▸ REQUIREMENTS
Copy out each line of the material in which the word "script" appears.

▸ GIVEN INFORMATION
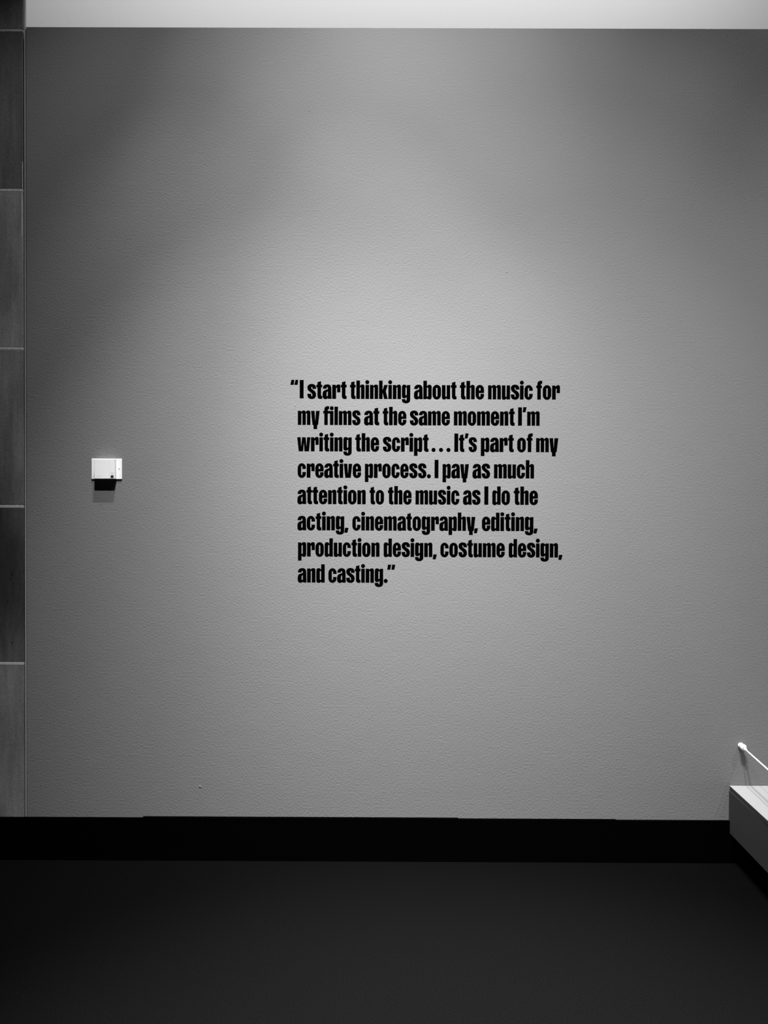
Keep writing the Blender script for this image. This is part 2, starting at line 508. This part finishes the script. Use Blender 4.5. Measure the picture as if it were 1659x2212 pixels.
# ------------------------------------------------------------------ the wall quote, letter by letter
# outlines in tenths of a letter unit; K cx cy ex ey is a quarter ellipse about the corner (cx, cy)
G = {
 'a': (190, 4, 2, 'M4 217 C4 275 40 311 98 311 C156 311 184 277 184 222 L190 0 L113 0 L109 18 C103 6 90 -7 62 -7 C22 -7 0 20 0 60 L0 102 C0 158 28 182 70 193 C96 200 109 204 109 214 L109 236 K109 251 97 251 K84 251 84 236 L84 217 Z|M109 160 C92 150 84 138 84 116 L84 68 K84 55 97 55 K109 55 109 68 Z'),
 'b': (181, 9, 8, 'M0 0 L0 395 L78 395 L78 277 C88 298 108 311 132 311 C166 311 181 288 181 250 L181 55 C181 15 166 -7 134 -7 C108 -7 90 3 79 20 L72 0 Z|M78 68 L78 238 K78 251 90 251 K103 251 103 238 L103 68 K103 55 90 55 K78 55 78 68 Z'),
 'c': (179, 8, 6, 'M179 188 L179 205 K179 310 90 310 K0 310 0 205 L0 95 K0 -6 90 -6 K179 -6 179 95 L179 121 L101 121 L101 70 K101 56 88 56 K76 56 76 70 L76 235 K76 248 88 248 K101 248 101 235 L101 188 Z'),
 'e': (181, 8, 7, 'M181 136 L181 205 K181 310 91 310 K0 310 0 205 L0 95 K0 -6 91 -6 K181 -6 181 85 L181 118 L103 118 L103 70 K103 56 90 56 K76 56 76 70 L76 136 Z|M76 188 L76 236 K76 249 90 249 K104 249 104 236 L104 188 Z'),
 'f': (131, 5, 2, 'M24 0 L24 247 L0 247 L0 302 L24 302 L24 330 C24 380 52 404 104 404 C115 404 124 403 131 402 L128 340 C108 340 101 332 101 318 L101 302 L125 302 L125 247 L101 247 L101 0 Z'),
 'F': (227, 5, 9, 'M24 0 L24 247 L0 247 L0 302 L24 302 L24 330 C24 380 52 404 104 404 C115 404 124 403 131 402 L128 340 C108 340 101 332 101 318 L101 302 L225 302 L225 0 L148 0 L148 247 L101 247 L101 0 Z|O186 361 43'),
 'g': (183, 8, 9, 'M183 302 L113 302 L106 277 C96 298 75 311 49 311 C14 311 0 288 0 250 L0 78 C0 38 16 16 48 16 C74 16 92 27 103 46 L103 -20 K103 -33 91 -33 K79 -33 79 -20 L79 -1 L0 -1 L0 -10 C0 -65 32 -91 92 -91 C150 -91 183 -62 183 -8 Z|M80 95 L80 238 K80 251 92 251 K105 251 105 238 L105 95 K105 82 92 82 K80 82 80 95 Z'),
 'h': (179, 9, 9, 'M0 0 L0 395 L80 395 L80 277 C90 298 110 311 135 311 C166 311 179 290 179 255 L179 0 L101 0 L101 240 K101 253 90 253 K80 253 80 240 L80 0 Z'),
 'i': (79, 9, 9, 'M0 0 L0 302 L79 302 L79 0 Z|O39.5 361 43.5'),
 'k': (190, 9, 3, 'M0 0 L0 395 L78 395 L78 192 L112 302 L190 302 L149 169 L190 0 L110 0 L79 137 L78 0 Z'),
 'l': (79, 9, 9, 'M0 0 L0 395 L79 395 L79 0 Z'),
 'm': (277, 9, 9, 'M0 0 L0 302 L70 302 L76 277 C86 298 104 311 127 311 C152 311 168 297 174 273 C184 298 203 311 228 311 C262 311 277 290 277 255 L277 0 L200 0 L200 240 K200 253 189 253 K177 253 177 240 L177 0 L100 0 L100 240 K100 253 89 253 K78 253 78 240 L78 0 Z'),
 'n': (179, 9, 9, 'M0 0 L0 302 L70 302 L76 277 C86 298 108 311 135 311 C166 311 179 290 179 255 L179 0 L101 0 L101 240 K101 253 90 253 K80 253 80 240 L80 0 Z'),
 'o': (184, 8, 8, 'M0 205 K0 310 92 310 K184 310 184 205 L184 98 K184 -7 92 -7 K0 -7 0 98 Z|M78 70 L78 232 K78 247 92 247 K106 247 106 232 L106 70 K106 55 92 55 K78 55 78 70 Z'),
 'p': (180, 9, 8, 'M0 -89 L0 302 L70 302 L77 277 C87 298 108 311 132 311 C166 311 180 288 180 250 L180 55 C180 15 166 -7 134 -7 C110 -7 90 3 78 20 L78 -89 Z|M78 68 L78 235 K78 248 90 248 K103 248 103 235 L103 68 K103 55 90 55 K78 55 78 68 Z'),
 'r': (171, 9, 4, 'M0 0 L0 302 L70 302 L76 275 C86 298 108 311 134 311 C160 311 171 292 171 262 L171 140 L100 140 L100 228 K100 239 90 239 K81 239 81 228 L81 0 Z'),
 's': (183, 6, 4, 'M183 213 L183 228 C183 284 150 318 92 318 C34 318 0 286 0 240 C0 212 10 186 38 163 C58 146 74 134 88 120 C98 110 103 100 103 88 L103 66 K103 54 92 54 K82 54 82 66 L82 107 L0 107 L0 88 C0 28 34 -5 92 -5 C152 -5 183 32 183 90 C183 128 168 154 140 176 C118 192 104 199 93 210 C85 219 82 230 82 246 K82 257 92 257 K103 257 103 246 L103 213 Z'),
 't': (125, 3, 5, 'M24 357 L100 378 L100 302 L125 302 L125 247 L100 247 L100 82 C100 70 108 63 125 57 L125 4 C116 0 104 -4 88 -4 C46 -4 24 20 24 62 L24 247 L0 247 L0 302 L24 302 Z'),
 'u': (179, 9, 9, 'M179 302 L179 0 L108 0 L102 25 C92 5 72 -7 46 -7 C13 -7 0 14 0 50 L0 302 L79 302 L79 67 K79 55 91 55 K103 55 103 67 L103 302 Z'),
 'v': (182, 2, 2, 'M0 302 L78 302 L91 78 L104 302 L182 302 L152 0 L33 0 Z'),
 'w': (288, 2, 2, 'M0 302 L78 302 L88 100 L106 302 L187 302 L204 100 L215 302 L288 302 L259 0 L159 0 L145 183 L131 0 L34 0 Z'),
 'y': (192, 2, 2, 'M0 302 L80 302 L94 84 L109 302 L192 302 L159 2 C150 2 142 0 137 -10 L137 -89 L57 -89 L57 -10 C50 0 42 2 33 4 Z'),
 'd': None,
 'I': (87, 9, 9, 'M0 0 L0 395 L87 395 L87 0 Z'),
 '.': (88, 6, 6, 'O44 40 44'),
 ',': (90, 1, 4, 'M13 56 L90 56 L65 -50 L0 -50 Z'),
 '\u201c': (174, 2, 24, 'M24 398 L88 398 L76 291 L0 291 Z|M114 398 L174 398 L163 291 L87 291 Z'),
 '\u201d': (176, 6, 2, 'M15 392 L86 392 L65 284 L0 284 Z|M105 392 L176 392 L155 284 L90 284 Z'),
 '\u2019': (88, 6, 2, 'M13 398 L88 398 L62 290 L0 290 Z'),
 '\u2026': (406, 6, 6, 'O44 40 44|O203 40 44|O362 40 44'),
}


def sample(path, mirror=None):
    out = []
    for sub in path.split('|'):
        pts = []
        for cmd, args in re.findall(r'([MLCKOZ])([^MLCKOZ]*)', sub):
            a = [float(q) for q in args.split()]
            if cmd in 'ML':
                pts.append((a[0], a[1]))
            elif cmd == 'O':
                pts = [(a[0] + a[2] * math.cos(2 * math.pi * i / 36), a[1] + a[2] * math.sin(2 * math.pi * i / 36)) for i in range(36)]
            elif cmd in 'CK':
                p0 = pts[-1]
                if cmd == 'K':
                    c, e = (a[0], a[1]), (a[2], a[3])
                    k = 0.5523
                    p1 = (p0[0] + (c[0] - p0[0]) * k, p0[1] + (c[1] - p0[1]) * k)
                    p2 = (e[0] + (c[0] - e[0]) * k, e[1] + (c[1] - e[1]) * k)
                    p3 = e
                else:
                    p1, p2, p3 = (a[0], a[1]), (a[2], a[3]), (a[4], a[5])
                for i in range(1, 11):
                    t = i / 10
                    s = 1 - t
                    pts.append(tuple(s ** 3 * p0[q] + 3 * s * s * t * p1[q] + 3 * s * t * t * p2[q] + t ** 3 * p3[q] for q in (0, 1)))
        clean = []
        for p in pts:
            if not clean or math.hypot(p[0] - clean[-1][0], p[1] - clean[-1][1]) > 0.05:
                clean.append(p)
        if math.hypot(clean[0][0] - clean[-1][0], clean[0][1] - clean[-1][1]) < 0.05:
            clean.pop()
        if mirror is not None:
            clean = [(mirror - x_, y_) for x_, y_ in clean]
        out.append(clean)
    return out


U = 3.0 / F_PX / 10.0      # one outline unit in metres
THICK = 0.0003
_glyphs = {}


def glyph(ch):
    """advance data and a filled, thin mesh (verts, faces) of one letter."""
    if ch in _glyphs:
        return _glyphs[ch]
    if ch == 'd':
        w_, l_, r_, path = G['b']
        loops, lb, rb = sample(path, w_), 8, 9
    else:
        w_, lb, rb, path = G[ch]
        loops = sample(path)
    cu = bpy.data.curves.new('glyph', 'CURVE')
    cu.dimensions = '2D'
    cu.fill_mode = 'BOTH'
    cu.extrude = THICK / U / 2
    for lp in loops:
        sp = cu.splines.new('POLY')
        sp.points.add(len(lp) - 1)
        for p, (x_, y_) in zip(sp.points, lp):
            p.co = (x_, y_, 0, 1)
        sp.use_cyclic_u = True
    tmp = bpy.data.objects.new('glyph', cu)
    C.objects.link(tmp)
    dg = bpy.context.evaluated_depsgraph_get()
    me = bpy.data.meshes.new_from_object(tmp.evaluated_get(dg))
    verts = [tuple(v_.co) for v_ in me.vertices]
    faces = [tuple(p_.vertices) for p_ in me.polygons]
    bpy.data.objects.remove(tmp)
    bpy.data.curves.remove(cu)
    bpy.data.meshes.remove(me)
    _glyphs[ch] = (w_, lb, rb, verts, faces)
    return _glyphs[ch]


PAIR = {'st': -4, 'sc': 0, 'ta': -4, 'rt': -3, 'at': -4, 'ea': -1, 'y,': -34, 'g,': -8, 'e.': 0, 's.': 0, 'g.': -4, 't\u2019': -6, '\u2019s': -10,
        '.\u201d': -24, 'ry': 0, 'rt': -2, 'rs': 0, 'tt': -4, 'ay': -2, 'hy': 0, 'of': 2, 'en': 0, 'n,': -2}
LINES = [
    (1.8058, [('\u201cI', -0.372, -0.3201), ('start', -0.3057, -0.1525), ('thinking', -0.14, 0.0951), ('about', 0.1092, 0.2752), ('the', 0.2877, 0.3821), ('music', 0.3975, 0.5715), ('for', 0.5848, 0.6774)]),
    (1.7040, [('my', -0.3424, -0.2573), ('films', -0.2437, -0.0982), ('at', -0.0847, -0.025), ('the', -0.0123, 0.0804), ('same', 0.0937, 0.2498), ('moment', 0.2651, 0.502), ('I\u2019m', 0.5148, 0.599)]),
    (1.6013, [('writing', -0.3448, -0.1321), ('the', -0.1188, -0.0254), ('script', -0.011, 0.1674), ('\u2026', 0.1786, 0.2528), ('It\u2019s', 0.2673, 0.3554), ('part', 0.3705, 0.4992), ('of', 0.512, 0.5729), ('my', 0.5855, 0.672)]),
    (1.4987, [('creative', -0.3426, -0.0952), ('process.', -0.0806, 0.1767), ('I', 0.1909, 0.2061), ('pay', 0.222, 0.3247), ('as', 0.3385, 0.4075), ('much', 0.4223, 0.5784)]),
    (1.3959, [('attention', -0.3434, -0.0769), ('to', -0.0623, -0.0055), ('the', 0.0092, 0.1019), ('music', 0.1171, 0.2881), ('as', 0.302, 0.3707), ('I', 0.3852, 0.401), ('do', 0.4162, 0.4853), ('the', 0.4999, 0.5942)]),
    (1.2936, [('acting,', -0.3431, -0.1434), ('cinematography,', -0.1288, 0.3615), ('editing,', 0.3763, 0.5941)]),
    (1.1911, [('production', -0.3405, -0.0222), ('design,', -0.0063, 0.2014), ('costume', 0.2149, 0.4663), ('design,', 0.4814, 0.6915)]),
    (1.0896, [('and', -0.3415, -0.2358), ('casting.\u201d', -0.2217, 0.0396)]),
]

quote = empty('wall_quote', (0.15, 0.0, 1.0))
tag(quote, 'black eight-line quotation in heavy condensed letters stuck on the grey wall', 'wall text')
for z0, words in LINES:
    line = sub_empty('text_line', quote)
    for word, x0, x1 in words:
        chars = word.replace('fi', 'F')
        pos, cur = [], 0.0
        for i, ch in enumerate(chars):
            w_, lb, rb, _, _ = glyph(ch)
            if i:
                cur += lb + PAIR.get(chars[i - 1] + ch, 0)
            pos.append(cur)
            cur += w_ + (rb if i < len(chars) - 1 else 0)
        sx = (x1 - x0) / (cur * U)
        dz = 0.0014 if word == '\u201cI' else 0.0
        verts, faces = [], []
        for ch, px in zip(chars, pos):
            _, _, _, gv, gf = glyph(ch)
            o_ = len(verts)
            verts += [(x0 + (px + vx) * U * sx, -THICK / 2 - 0.0001 - vz * U, z0 + dz + vy * U) for vx, vy, vz in gv]
            faces += [tuple(k + o_ for k in f_) for f_ in gf]
        me = bpy.data.meshes.new('word')
        me.from_pydata(verts, [], faces)
        me.materials.append(m_vinyl)
        wo = bpy.data.objects.new('word', me)
        C.objects.link(wo)
        wo.parent = line
        wo.matrix_parent_inverse = Matrix.Translation(quote.location).inverted()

▸ RESPONSE TO THIS EXERCISE
Keep writing the Blender script for this image. This is part 2, starting at line 508. This part finishes the script. Use Blender 4.5. Measure the picture as if it were 1659x2212 pixels.
    (1.6013, [('writing', -0.3448, -0.1321), ('the', -0.1188, -0.0254), ('script', -0.011, 0.1674), ('\u2026', 0.1786, 0.2528), ('It\u2019s', 0.2673, 0.3554), ('part', 0.3705, 0.4992), ('of', 0.512, 0.5729), ('my', 0.5855, 0.672)]),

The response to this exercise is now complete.